### Material provided
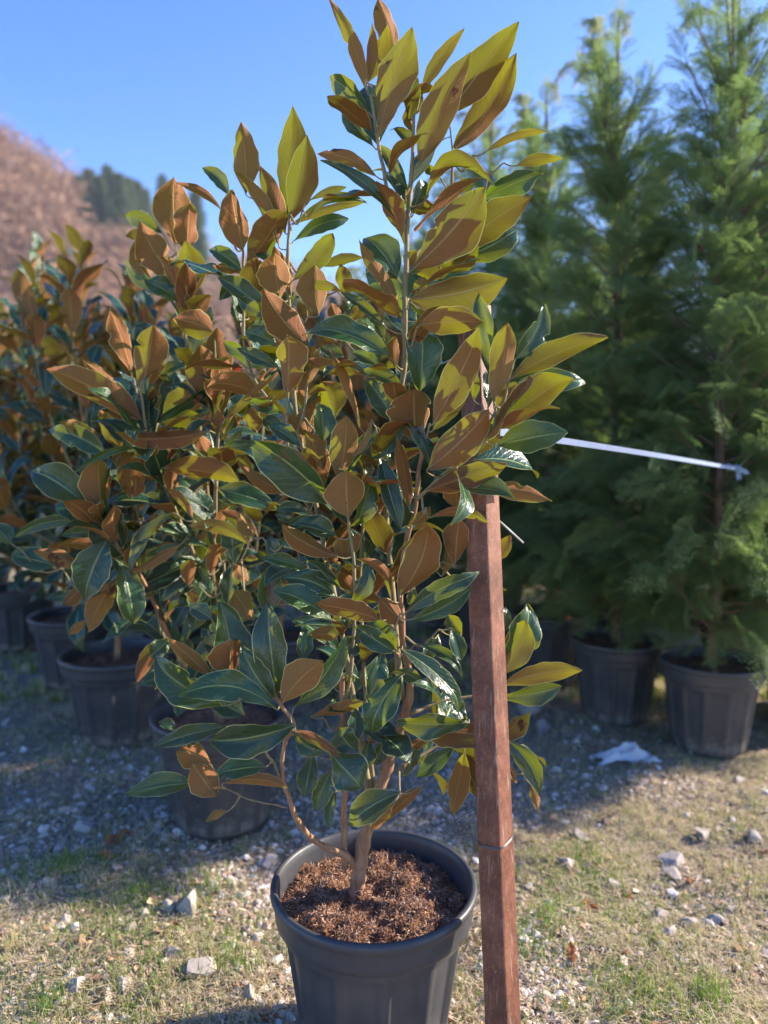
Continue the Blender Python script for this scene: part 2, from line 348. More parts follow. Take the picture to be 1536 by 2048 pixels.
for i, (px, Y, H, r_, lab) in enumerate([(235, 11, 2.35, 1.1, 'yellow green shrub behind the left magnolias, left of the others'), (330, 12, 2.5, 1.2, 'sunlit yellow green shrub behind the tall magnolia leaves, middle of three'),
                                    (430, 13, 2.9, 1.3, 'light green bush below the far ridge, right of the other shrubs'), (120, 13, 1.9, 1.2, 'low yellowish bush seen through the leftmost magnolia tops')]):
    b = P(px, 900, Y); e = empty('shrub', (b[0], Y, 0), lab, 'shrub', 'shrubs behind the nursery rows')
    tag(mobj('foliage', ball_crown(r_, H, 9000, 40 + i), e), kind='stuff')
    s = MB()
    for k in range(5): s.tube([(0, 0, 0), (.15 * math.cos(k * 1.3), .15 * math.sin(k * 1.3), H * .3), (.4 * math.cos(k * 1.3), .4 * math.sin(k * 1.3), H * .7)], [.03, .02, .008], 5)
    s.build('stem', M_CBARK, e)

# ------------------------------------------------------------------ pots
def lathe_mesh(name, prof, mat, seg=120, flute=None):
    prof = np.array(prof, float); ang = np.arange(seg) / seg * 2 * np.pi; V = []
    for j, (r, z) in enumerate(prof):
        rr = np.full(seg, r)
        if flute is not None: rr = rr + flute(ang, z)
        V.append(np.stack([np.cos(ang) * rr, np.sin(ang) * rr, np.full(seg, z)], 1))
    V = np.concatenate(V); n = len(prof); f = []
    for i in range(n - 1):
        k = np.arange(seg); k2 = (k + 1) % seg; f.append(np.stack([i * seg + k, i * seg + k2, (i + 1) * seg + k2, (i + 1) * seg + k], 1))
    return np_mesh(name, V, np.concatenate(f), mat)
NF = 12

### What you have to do
Reproduce the listing word for word and omit its pictures.

### Written reply
Continue the Blender Python script for this scene: part 2, from line 348. More parts follow. Take the picture to be 1536 by 2048 pixels.
for i, (px, Y, H, r_, lab) in enumerate([(235, 11, 2.35, 1.1, 'yellow green shrub behind the left magnolias, left of the others'), (330, 12, 2.5, 1.2, 'sunlit yellow green shrub behind the tall magnolia leaves, middle of three'),
                                    (430, 13, 2.9, 1.3, 'light green bush below the far ridge, right of the other shrubs'), (120, 13, 1.9, 1.2, 'low yellowish bush seen through the leftmost magnolia tops')]):
    b = P(px, 900, Y); e = empty('shrub', (b[0], Y, 0), lab, 'shrub', 'shrubs behind the nursery rows')
    tag(mobj('foliage', ball_crown(r_, H, 9000, 40 + i), e), kind='stuff')
    s = MB()
    for k in range(5): s.tube([(0, 0, 0), (.15 * math.cos(k * 1.3), .15 * math.sin(k * 1.3), H * .3), (.4 * math.cos(k * 1.3), .4 * math.sin(k * 1.3), H * .7)], [.03, .02, .008], 5)
    s.build('stem', M_CBARK, e)

# ------------------------------------------------------------------ pots
def lathe_mesh(name, prof, mat, seg=120, flute=None):
    prof = np.array(prof, float); ang = np.arange(seg) / seg * 2 * np.pi; V = []
    for j, (r, z) in enumerate(prof):
        rr = np.full(seg, r)
        if flute is not None: rr = rr + flute(ang, z)
        V.append(np.stack([np.cos(ang) * rr, np.sin(ang) * rr, np.full(seg, z)], 1))
    V = np.concatenate(V); n = len(prof); f = []
    for i in range(n - 1):
        k = np.arange(seg); k2 = (k + 1) % seg; f.append(np.stack([i * seg + k, i * seg + k2, (i + 1) * seg + k2, (i + 1) * seg + k], 1))
    return np_mesh(name, V, np.concatenate(f), mat)
NF = 12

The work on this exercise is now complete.